• COLLECTED DATA:

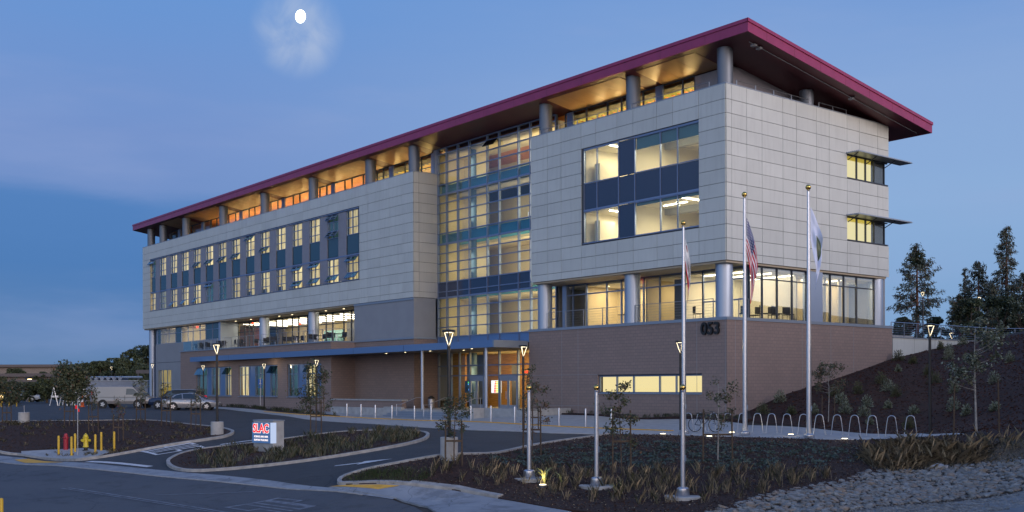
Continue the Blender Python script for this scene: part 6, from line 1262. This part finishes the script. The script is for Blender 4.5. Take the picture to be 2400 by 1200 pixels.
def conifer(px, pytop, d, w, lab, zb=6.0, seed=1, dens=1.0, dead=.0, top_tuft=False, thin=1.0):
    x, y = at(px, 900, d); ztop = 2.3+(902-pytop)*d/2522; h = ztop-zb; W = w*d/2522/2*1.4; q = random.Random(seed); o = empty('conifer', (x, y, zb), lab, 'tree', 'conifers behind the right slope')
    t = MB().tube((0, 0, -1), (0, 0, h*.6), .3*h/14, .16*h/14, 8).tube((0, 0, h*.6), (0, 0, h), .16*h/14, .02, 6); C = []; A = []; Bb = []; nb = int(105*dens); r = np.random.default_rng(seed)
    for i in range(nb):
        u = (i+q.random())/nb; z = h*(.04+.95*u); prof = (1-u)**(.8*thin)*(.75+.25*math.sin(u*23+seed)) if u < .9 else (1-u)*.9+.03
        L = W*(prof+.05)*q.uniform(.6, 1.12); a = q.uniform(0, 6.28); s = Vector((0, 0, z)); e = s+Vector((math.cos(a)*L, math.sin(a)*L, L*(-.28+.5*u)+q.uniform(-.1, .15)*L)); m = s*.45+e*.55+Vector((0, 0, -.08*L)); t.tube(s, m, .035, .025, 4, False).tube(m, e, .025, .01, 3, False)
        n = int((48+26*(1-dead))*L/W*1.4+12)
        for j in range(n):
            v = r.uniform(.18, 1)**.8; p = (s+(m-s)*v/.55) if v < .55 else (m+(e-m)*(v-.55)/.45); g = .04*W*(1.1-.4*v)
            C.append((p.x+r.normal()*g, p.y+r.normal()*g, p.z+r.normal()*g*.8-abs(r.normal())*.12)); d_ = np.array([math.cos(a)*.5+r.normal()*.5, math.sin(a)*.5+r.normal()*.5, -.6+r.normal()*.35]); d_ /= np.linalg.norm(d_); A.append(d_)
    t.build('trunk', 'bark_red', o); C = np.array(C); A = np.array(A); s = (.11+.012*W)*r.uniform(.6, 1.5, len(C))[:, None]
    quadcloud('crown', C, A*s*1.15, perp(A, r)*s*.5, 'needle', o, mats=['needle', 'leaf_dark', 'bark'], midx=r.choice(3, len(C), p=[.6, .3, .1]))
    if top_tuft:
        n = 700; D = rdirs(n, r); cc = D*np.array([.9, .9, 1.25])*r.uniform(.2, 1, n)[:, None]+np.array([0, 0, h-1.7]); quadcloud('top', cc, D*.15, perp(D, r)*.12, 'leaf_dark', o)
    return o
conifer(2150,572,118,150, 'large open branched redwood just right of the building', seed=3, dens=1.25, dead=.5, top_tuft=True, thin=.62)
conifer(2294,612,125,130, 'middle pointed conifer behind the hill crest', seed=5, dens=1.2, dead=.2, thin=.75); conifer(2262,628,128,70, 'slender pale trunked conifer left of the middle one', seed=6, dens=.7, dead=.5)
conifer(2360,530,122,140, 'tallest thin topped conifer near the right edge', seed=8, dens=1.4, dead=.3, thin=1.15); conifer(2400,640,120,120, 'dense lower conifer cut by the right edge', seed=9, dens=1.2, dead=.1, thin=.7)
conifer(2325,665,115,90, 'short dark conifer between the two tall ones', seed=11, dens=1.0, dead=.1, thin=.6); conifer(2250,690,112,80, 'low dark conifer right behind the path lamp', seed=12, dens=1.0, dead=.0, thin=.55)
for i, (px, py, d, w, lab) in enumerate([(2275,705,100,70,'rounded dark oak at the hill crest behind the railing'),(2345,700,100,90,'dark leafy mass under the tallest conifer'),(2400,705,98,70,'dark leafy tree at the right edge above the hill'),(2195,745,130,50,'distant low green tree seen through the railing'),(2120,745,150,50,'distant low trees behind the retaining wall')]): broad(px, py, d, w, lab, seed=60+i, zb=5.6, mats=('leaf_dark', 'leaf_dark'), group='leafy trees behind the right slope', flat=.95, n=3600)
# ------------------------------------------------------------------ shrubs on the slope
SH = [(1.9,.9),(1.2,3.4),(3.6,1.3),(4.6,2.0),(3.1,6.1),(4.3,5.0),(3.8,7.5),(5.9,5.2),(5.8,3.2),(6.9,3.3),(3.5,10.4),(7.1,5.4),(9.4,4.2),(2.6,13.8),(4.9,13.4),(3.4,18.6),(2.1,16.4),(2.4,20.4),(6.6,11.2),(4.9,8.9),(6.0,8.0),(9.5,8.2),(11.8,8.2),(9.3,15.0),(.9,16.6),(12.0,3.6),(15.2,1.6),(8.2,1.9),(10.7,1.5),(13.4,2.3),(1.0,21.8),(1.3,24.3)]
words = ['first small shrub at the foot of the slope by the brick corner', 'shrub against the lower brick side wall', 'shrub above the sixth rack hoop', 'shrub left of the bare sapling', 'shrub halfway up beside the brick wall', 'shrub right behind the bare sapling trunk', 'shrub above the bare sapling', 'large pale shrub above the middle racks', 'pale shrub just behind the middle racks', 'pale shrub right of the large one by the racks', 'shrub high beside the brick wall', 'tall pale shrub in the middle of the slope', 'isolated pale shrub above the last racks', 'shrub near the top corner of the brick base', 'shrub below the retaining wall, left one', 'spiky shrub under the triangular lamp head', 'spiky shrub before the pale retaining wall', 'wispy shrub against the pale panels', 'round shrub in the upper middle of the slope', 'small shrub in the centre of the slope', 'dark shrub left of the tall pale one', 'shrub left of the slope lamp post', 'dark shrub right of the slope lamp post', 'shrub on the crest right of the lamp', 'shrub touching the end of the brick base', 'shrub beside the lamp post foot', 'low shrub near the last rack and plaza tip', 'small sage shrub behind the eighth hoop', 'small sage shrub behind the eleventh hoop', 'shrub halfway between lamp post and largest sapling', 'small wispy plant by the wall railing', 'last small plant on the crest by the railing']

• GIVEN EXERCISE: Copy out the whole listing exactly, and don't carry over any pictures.

• FINISHED EXERCISE:
Continue the Blender Python script for this scene: part 6, from line 1262. This part finishes the script. The script is for Blender 4.5. Take the picture to be 2400 by 1200 pixels.
def conifer(px, pytop, d, w, lab, zb=6.0, seed=1, dens=1.0, dead=.0, top_tuft=False, thin=1.0):
    x, y = at(px, 900, d); ztop = 2.3+(902-pytop)*d/2522; h = ztop-zb; W = w*d/2522/2*1.4; q = random.Random(seed); o = empty('conifer', (x, y, zb), lab, 'tree', 'conifers behind the right slope')
    t = MB().tube((0, 0, -1), (0, 0, h*.6), .3*h/14, .16*h/14, 8).tube((0, 0, h*.6), (0, 0, h), .16*h/14, .02, 6); C = []; A = []; Bb = []; nb = int(105*dens); r = np.random.default_rng(seed)
    for i in range(nb):
        u = (i+q.random())/nb; z = h*(.04+.95*u); prof = (1-u)**(.8*thin)*(.75+.25*math.sin(u*23+seed)) if u < .9 else (1-u)*.9+.03
        L = W*(prof+.05)*q.uniform(.6, 1.12); a = q.uniform(0, 6.28); s = Vector((0, 0, z)); e = s+Vector((math.cos(a)*L, math.sin(a)*L, L*(-.28+.5*u)+q.uniform(-.1, .15)*L)); m = s*.45+e*.55+Vector((0, 0, -.08*L)); t.tube(s, m, .035, .025, 4, False).tube(m, e, .025, .01, 3, False)
        n = int((48+26*(1-dead))*L/W*1.4+12)
        for j in range(n):
            v = r.uniform(.18, 1)**.8; p = (s+(m-s)*v/.55) if v < .55 else (m+(e-m)*(v-.55)/.45); g = .04*W*(1.1-.4*v)
            C.append((p.x+r.normal()*g, p.y+r.normal()*g, p.z+r.normal()*g*.8-abs(r.normal())*.12)); d_ = np.array([math.cos(a)*.5+r.normal()*.5, math.sin(a)*.5+r.normal()*.5, -.6+r.normal()*.35]); d_ /= np.linalg.norm(d_); A.append(d_)
    t.build('trunk', 'bark_red', o); C = np.array(C); A = np.array(A); s = (.11+.012*W)*r.uniform(.6, 1.5, len(C))[:, None]
    quadcloud('crown', C, A*s*1.15, perp(A, r)*s*.5, 'needle', o, mats=['needle', 'leaf_dark', 'bark'], midx=r.choice(3, len(C), p=[.6, .3, .1]))
    if top_tuft:
        n = 700; D = rdirs(n, r); cc = D*np.array([.9, .9, 1.25])*r.uniform(.2, 1, n)[:, None]+np.array([0, 0, h-1.7]); quadcloud('top', cc, D*.15, perp(D, r)*.12, 'leaf_dark', o)
    return o
conifer(2150,572,118,150, 'large open branched redwood just right of the building', seed=3, dens=1.25, dead=.5, top_tuft=True, thin=.62)
conifer(2294,612,125,130, 'middle pointed conifer behind the hill crest', seed=5, dens=1.2, dead=.2, thin=.75); conifer(2262,628,128,70, 'slender pale trunked conifer left of the middle one', seed=6, dens=.7, dead=.5)
conifer(2360,530,122,140, 'tallest thin topped conifer near the right edge', seed=8, dens=1.4, dead=.3, thin=1.15); conifer(2400,640,120,120, 'dense lower conifer cut by the right edge', seed=9, dens=1.2, dead=.1, thin=.7)
conifer(2325,665,115,90, 'short dark conifer between the two tall ones', seed=11, dens=1.0, dead=.1, thin=.6); conifer(2250,690,112,80, 'low dark conifer right behind the path lamp', seed=12, dens=1.0, dead=.0, thin=.55)
for i, (px, py, d, w, lab) in enumerate([(2275,705,100,70,'rounded dark oak at the hill crest behind the railing'),(2345,700,100,90,'dark leafy mass under the tallest conifer'),(2400,705,98,70,'dark leafy tree at the right edge above the hill'),(2195,745,130,50,'distant low green tree seen through the railing'),(2120,745,150,50,'distant low trees behind the retaining wall')]): broad(px, py, d, w, lab, seed=60+i, zb=5.6, mats=('leaf_dark', 'leaf_dark'), group='leafy trees behind the right slope', flat=.95, n=3600)
# ------------------------------------------------------------------ shrubs on the slope
SH = [(1.9,.9),(1.2,3.4),(3.6,1.3),(4.6,2.0),(3.1,6.1),(4.3,5.0),(3.8,7.5),(5.9,5.2),(5.8,3.2),(6.9,3.3),(3.5,10.4),(7.1,5.4),(9.4,4.2),(2.6,13.8),(4.9,13.4),(3.4,18.6),(2.1,16.4),(2.4,20.4),(6.6,11.2),(4.9,8.9),(6.0,8.0),(9.5,8.2),(11.8,8.2),(9.3,15.0),(.9,16.6),(12.0,3.6),(15.2,1.6),(8.2,1.9),(10.7,1.5),(13.4,2.3),(1.0,21.8),(1.3,24.3)]
words = ['first small shrub at the foot of the slope by the brick corner', 'shrub against the lower brick side wall', 'shrub above the sixth rack hoop', 'shrub left of the bare sapling', 'shrub halfway up beside the brick wall', 'shrub right behind the bare sapling trunk', 'shrub above the bare sapling', 'large pale shrub above the middle racks', 'pale shrub just behind the middle racks', 'pale shrub right of the large one by the racks', 'shrub high beside the brick wall', 'tall pale shrub in the middle of the slope', 'isolated pale shrub above the last racks', 'shrub near the top corner of the brick base', 'shrub below the retaining wall, left one', 'spiky shrub under the triangular lamp head', 'spiky shrub before the pale retaining wall', 'wispy shrub against the pale panels', 'round shrub in the upper middle of the slope', 'small shrub in the centre of the slope', 'dark shrub left of the tall pale one', 'shrub left of the slope lamp post', 'dark shrub right of the slope lamp post', 'shrub on the crest right of the lamp', 'shrub touching the end of the brick base', 'shrub beside the lamp post foot', 'low shrub near the last rack and plaza tip', 'small sage shrub behind the eighth hoop', 'small sage shrub behind the eleventh hoop', 'shrub halfway between lamp post and largest sapling', 'small wispy plant by the wall railing', 'last small plant on the crest by the railing']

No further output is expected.